■ WRITTEN TASK
Repeat, exactly, the run of lines that opens with the line containing "from line 714" and closes with the line containing "mug_enamel(486, .0368, math.radians(-8), 'upturned", and leave all other lines out.
[begin DATA TO USE]
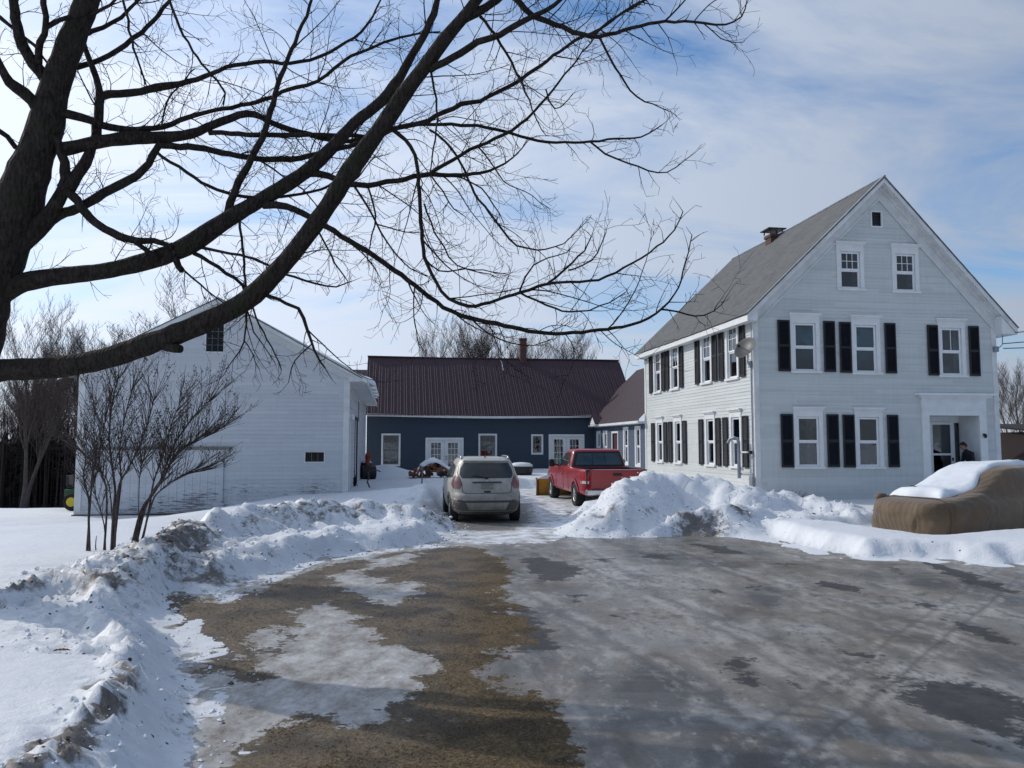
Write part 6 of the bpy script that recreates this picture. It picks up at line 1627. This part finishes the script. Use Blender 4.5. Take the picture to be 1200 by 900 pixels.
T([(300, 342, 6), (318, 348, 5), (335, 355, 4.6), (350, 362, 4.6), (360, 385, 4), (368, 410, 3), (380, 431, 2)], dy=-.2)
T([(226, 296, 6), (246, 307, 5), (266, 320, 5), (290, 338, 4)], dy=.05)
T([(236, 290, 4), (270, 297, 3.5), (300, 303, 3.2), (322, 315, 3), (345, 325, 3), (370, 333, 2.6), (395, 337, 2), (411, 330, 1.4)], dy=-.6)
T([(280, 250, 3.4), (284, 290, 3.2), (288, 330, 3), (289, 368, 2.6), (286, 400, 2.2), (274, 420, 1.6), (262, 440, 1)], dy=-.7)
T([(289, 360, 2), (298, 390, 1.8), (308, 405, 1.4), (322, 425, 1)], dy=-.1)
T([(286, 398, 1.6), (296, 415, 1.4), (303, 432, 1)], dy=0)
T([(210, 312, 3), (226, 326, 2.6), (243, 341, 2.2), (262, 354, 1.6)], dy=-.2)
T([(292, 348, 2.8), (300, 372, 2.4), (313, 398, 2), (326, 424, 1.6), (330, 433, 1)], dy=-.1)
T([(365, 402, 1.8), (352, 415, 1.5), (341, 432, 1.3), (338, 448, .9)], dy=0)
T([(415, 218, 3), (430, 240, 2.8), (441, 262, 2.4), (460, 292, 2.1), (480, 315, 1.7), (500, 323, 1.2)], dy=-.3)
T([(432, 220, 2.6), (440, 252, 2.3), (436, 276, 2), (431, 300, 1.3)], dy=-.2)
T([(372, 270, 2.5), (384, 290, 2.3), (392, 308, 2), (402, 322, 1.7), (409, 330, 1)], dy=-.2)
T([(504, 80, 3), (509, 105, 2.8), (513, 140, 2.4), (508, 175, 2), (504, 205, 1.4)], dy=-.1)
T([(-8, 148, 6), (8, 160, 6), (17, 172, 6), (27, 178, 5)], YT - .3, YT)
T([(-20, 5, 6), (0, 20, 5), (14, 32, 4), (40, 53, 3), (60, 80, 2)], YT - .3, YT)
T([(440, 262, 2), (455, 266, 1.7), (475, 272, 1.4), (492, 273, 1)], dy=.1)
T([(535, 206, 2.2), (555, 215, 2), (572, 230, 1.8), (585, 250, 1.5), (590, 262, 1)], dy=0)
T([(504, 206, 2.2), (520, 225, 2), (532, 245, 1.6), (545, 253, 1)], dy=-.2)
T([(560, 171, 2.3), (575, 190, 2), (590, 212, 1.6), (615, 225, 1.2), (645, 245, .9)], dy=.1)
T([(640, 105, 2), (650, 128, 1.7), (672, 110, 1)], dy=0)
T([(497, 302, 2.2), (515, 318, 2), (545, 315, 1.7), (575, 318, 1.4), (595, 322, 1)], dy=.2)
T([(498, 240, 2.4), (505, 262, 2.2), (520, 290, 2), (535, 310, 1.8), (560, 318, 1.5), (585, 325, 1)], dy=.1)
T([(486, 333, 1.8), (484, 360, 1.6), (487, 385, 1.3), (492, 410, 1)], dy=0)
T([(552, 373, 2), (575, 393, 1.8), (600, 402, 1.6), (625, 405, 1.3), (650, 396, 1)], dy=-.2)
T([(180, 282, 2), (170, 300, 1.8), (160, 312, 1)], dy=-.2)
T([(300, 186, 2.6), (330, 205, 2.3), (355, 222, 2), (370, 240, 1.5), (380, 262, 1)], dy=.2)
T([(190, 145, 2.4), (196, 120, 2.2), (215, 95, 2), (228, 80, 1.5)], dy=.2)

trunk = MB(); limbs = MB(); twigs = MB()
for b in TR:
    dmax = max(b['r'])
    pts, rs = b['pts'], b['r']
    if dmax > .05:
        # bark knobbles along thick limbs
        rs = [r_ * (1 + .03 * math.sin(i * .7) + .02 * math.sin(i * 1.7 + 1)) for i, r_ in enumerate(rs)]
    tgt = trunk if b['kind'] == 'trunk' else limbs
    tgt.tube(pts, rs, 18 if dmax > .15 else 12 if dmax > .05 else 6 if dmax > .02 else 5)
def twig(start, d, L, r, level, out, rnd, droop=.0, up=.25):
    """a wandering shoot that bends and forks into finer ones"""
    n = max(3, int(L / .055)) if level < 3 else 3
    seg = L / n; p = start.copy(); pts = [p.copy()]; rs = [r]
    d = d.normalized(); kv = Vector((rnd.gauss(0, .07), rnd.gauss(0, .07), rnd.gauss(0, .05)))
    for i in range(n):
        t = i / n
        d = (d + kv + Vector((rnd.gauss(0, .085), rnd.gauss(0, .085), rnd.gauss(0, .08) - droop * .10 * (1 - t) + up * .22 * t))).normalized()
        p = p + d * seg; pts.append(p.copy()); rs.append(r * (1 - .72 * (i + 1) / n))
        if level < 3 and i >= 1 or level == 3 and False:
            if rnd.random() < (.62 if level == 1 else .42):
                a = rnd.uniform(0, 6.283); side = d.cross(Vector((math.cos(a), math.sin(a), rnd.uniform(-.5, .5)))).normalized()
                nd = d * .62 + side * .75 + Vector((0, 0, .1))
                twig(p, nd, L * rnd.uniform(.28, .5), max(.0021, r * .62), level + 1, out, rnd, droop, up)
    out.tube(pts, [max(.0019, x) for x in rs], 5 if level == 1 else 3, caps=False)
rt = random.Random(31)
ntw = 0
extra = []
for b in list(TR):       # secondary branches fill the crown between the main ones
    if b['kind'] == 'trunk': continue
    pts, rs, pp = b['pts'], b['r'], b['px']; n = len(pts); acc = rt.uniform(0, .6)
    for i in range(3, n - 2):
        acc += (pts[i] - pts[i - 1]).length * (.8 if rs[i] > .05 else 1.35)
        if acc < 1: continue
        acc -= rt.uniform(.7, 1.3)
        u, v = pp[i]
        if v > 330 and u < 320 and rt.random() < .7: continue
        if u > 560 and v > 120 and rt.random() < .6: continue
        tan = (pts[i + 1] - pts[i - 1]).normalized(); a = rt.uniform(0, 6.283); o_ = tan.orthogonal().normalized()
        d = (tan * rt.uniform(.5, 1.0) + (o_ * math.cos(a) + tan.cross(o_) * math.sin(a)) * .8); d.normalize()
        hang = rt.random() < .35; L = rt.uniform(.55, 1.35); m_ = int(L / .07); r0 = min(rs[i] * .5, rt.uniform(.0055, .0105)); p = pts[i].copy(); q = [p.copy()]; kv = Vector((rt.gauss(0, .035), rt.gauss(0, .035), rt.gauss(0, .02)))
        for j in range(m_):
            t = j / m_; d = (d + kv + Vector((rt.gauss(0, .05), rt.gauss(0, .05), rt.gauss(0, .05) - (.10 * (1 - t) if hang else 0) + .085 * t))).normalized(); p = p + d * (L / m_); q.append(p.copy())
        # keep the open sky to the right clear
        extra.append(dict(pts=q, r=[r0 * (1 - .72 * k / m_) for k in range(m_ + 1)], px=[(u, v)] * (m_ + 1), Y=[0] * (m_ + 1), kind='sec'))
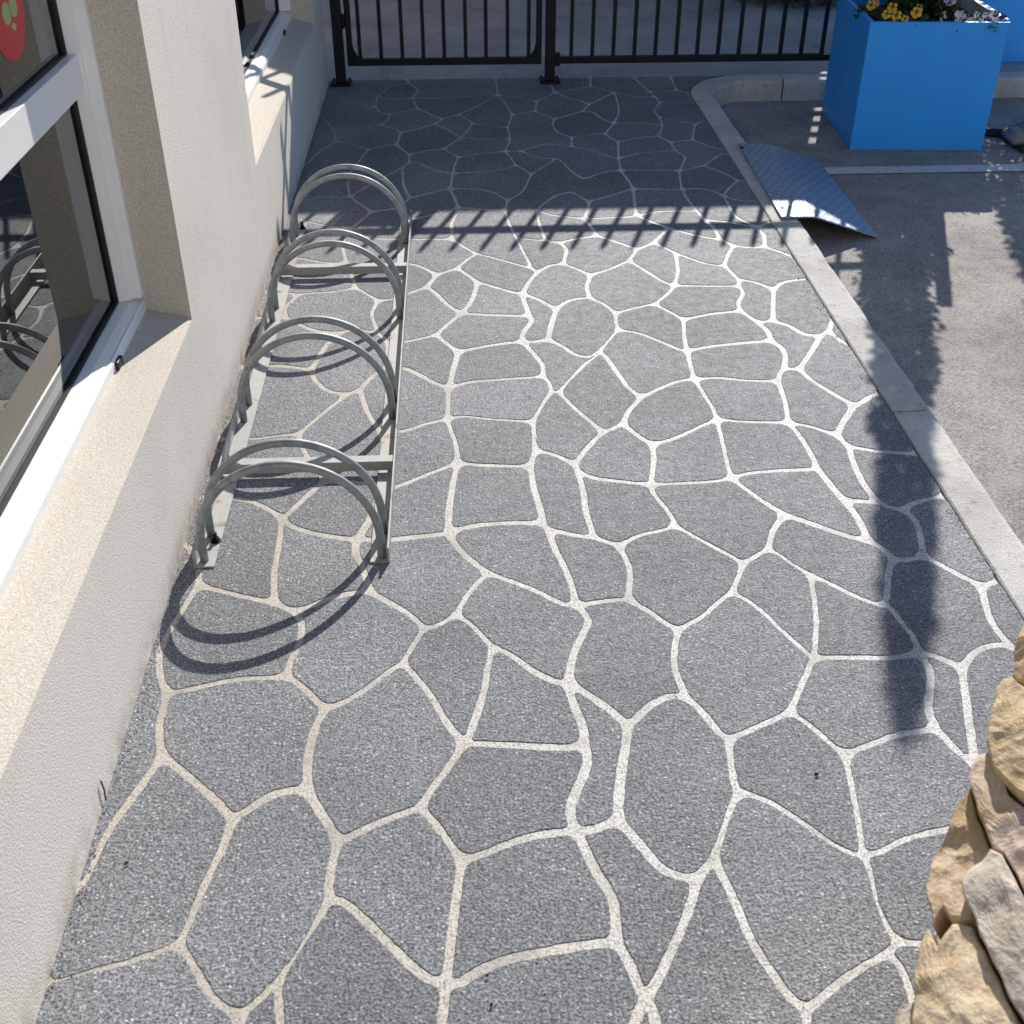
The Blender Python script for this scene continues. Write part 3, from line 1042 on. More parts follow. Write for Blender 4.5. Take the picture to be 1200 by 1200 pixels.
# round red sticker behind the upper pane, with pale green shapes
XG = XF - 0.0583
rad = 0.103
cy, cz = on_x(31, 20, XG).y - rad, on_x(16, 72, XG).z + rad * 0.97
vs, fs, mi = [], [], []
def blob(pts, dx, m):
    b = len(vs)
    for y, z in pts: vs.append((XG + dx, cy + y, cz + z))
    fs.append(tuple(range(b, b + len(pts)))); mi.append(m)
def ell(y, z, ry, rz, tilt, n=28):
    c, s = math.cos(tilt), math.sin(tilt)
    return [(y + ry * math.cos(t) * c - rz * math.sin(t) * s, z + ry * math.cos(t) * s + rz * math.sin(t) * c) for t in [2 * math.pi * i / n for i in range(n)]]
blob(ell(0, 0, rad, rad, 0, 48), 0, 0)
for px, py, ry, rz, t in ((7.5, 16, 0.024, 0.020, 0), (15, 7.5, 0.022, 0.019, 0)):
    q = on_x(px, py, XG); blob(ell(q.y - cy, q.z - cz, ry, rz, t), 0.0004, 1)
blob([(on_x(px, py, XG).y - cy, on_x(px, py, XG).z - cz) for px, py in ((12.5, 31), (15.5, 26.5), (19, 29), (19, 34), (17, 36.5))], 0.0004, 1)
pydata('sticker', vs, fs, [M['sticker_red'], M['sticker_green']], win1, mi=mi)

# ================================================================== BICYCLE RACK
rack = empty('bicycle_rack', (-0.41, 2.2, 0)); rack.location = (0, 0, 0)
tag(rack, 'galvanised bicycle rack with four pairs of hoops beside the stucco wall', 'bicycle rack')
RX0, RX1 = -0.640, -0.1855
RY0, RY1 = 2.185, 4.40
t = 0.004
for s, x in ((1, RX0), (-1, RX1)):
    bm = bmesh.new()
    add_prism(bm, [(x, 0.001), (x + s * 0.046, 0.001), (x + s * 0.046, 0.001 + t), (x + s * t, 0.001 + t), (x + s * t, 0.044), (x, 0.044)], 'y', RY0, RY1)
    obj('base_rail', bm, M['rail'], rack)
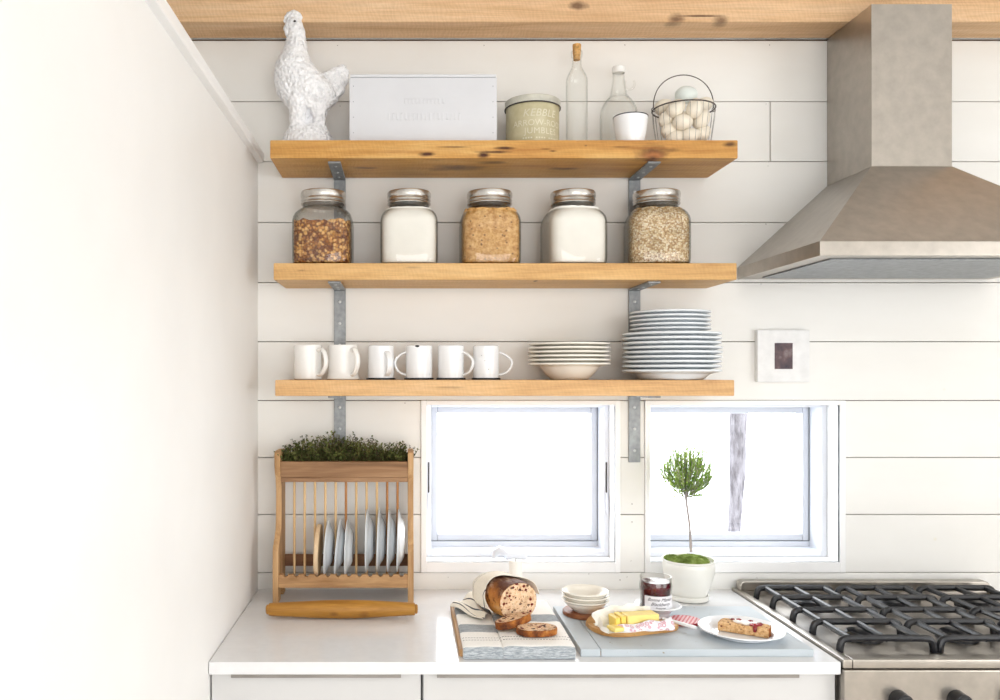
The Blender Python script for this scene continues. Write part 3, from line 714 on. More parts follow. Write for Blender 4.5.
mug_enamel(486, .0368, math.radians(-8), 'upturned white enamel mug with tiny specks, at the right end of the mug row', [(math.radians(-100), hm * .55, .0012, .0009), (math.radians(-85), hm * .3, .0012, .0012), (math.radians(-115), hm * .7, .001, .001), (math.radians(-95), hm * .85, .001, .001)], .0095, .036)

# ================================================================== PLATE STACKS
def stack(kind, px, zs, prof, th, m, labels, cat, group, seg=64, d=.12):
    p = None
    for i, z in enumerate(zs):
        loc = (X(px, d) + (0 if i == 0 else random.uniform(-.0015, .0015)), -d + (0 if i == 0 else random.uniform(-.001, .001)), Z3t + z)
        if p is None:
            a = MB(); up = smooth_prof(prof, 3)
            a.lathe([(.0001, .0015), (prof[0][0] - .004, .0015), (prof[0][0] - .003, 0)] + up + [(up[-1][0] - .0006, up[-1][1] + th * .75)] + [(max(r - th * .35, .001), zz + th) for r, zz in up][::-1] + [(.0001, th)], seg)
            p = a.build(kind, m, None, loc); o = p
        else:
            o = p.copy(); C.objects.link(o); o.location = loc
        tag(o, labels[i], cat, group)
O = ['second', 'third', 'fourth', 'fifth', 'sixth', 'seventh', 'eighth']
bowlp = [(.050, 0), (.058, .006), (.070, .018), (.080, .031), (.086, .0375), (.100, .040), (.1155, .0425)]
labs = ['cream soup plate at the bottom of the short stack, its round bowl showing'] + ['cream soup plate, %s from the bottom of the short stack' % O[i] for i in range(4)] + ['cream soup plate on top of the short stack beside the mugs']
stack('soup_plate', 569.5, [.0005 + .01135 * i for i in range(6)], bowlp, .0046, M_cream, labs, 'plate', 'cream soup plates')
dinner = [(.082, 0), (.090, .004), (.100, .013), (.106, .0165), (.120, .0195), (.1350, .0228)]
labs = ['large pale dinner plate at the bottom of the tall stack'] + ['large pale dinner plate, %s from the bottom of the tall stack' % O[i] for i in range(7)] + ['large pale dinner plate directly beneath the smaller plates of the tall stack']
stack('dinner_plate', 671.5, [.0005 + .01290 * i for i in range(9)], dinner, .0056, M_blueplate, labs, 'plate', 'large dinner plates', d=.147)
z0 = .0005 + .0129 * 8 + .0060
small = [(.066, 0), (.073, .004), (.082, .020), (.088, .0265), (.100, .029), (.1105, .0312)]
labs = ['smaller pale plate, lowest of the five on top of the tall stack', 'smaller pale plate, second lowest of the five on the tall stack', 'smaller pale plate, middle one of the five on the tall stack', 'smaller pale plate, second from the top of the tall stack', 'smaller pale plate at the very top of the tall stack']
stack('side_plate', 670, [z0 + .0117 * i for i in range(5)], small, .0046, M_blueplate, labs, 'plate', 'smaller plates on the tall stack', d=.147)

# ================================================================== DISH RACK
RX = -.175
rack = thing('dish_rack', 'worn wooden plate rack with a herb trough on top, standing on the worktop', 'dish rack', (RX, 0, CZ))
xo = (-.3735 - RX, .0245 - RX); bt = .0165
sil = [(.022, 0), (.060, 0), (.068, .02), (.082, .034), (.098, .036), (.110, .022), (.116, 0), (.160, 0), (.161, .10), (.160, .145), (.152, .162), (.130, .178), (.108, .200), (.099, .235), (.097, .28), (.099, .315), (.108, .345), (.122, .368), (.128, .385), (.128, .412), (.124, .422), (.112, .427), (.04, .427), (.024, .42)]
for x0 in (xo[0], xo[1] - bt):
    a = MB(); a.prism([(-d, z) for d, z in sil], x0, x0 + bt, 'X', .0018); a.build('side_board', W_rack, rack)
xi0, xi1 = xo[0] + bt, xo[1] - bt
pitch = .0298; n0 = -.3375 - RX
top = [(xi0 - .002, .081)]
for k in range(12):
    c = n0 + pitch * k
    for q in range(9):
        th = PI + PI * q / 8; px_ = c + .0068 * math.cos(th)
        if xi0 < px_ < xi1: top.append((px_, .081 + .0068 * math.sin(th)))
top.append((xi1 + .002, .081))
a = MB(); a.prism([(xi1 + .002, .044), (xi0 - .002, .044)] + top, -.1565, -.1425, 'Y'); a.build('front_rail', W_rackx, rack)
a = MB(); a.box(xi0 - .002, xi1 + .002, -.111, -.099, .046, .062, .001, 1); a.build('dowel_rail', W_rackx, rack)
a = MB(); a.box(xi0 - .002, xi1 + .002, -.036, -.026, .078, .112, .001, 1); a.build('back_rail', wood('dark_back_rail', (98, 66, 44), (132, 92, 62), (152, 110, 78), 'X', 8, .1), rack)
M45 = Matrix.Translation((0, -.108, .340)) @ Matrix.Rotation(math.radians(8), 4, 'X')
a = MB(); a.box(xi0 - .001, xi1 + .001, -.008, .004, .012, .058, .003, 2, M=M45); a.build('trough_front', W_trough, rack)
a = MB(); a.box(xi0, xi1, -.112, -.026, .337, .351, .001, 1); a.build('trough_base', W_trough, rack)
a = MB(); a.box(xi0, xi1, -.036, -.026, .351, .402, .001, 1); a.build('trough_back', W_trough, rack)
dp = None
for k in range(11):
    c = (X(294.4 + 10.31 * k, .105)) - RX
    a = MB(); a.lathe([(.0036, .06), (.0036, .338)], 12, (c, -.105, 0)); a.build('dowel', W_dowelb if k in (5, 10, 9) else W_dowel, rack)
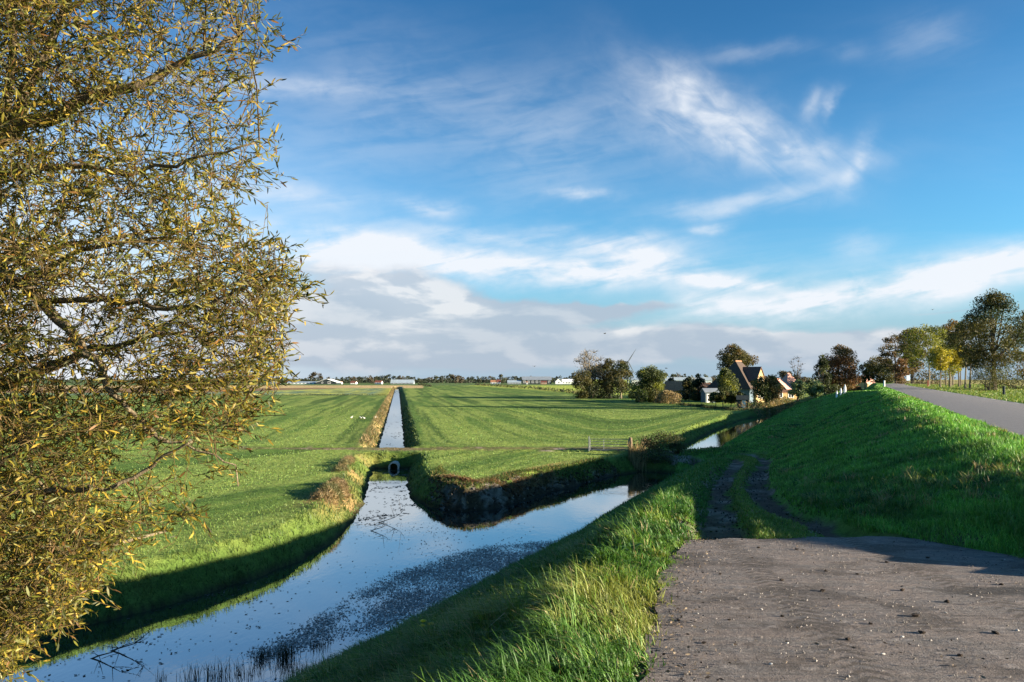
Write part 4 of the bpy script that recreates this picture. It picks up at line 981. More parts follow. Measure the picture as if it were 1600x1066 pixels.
[end DATA TO USE]
■ PROBLEM SOLUTION
The Blender Python script for this scene continues. Write part 3, from line 714 on. More parts follow. Write for Blender 4.5.
mug_enamel(486, .0368, math.radians(-8), 'upturned white enamel mug with tiny specks, at the right end of the mug row', [(math.radians(-100), hm * .55, .0012, .0009), (math.radians(-85), hm * .3, .0012, .0012), (math.radians(-115), hm * .7, .001, .001), (math.radians(-95), hm * .85, .001, .001)], .0095, .036)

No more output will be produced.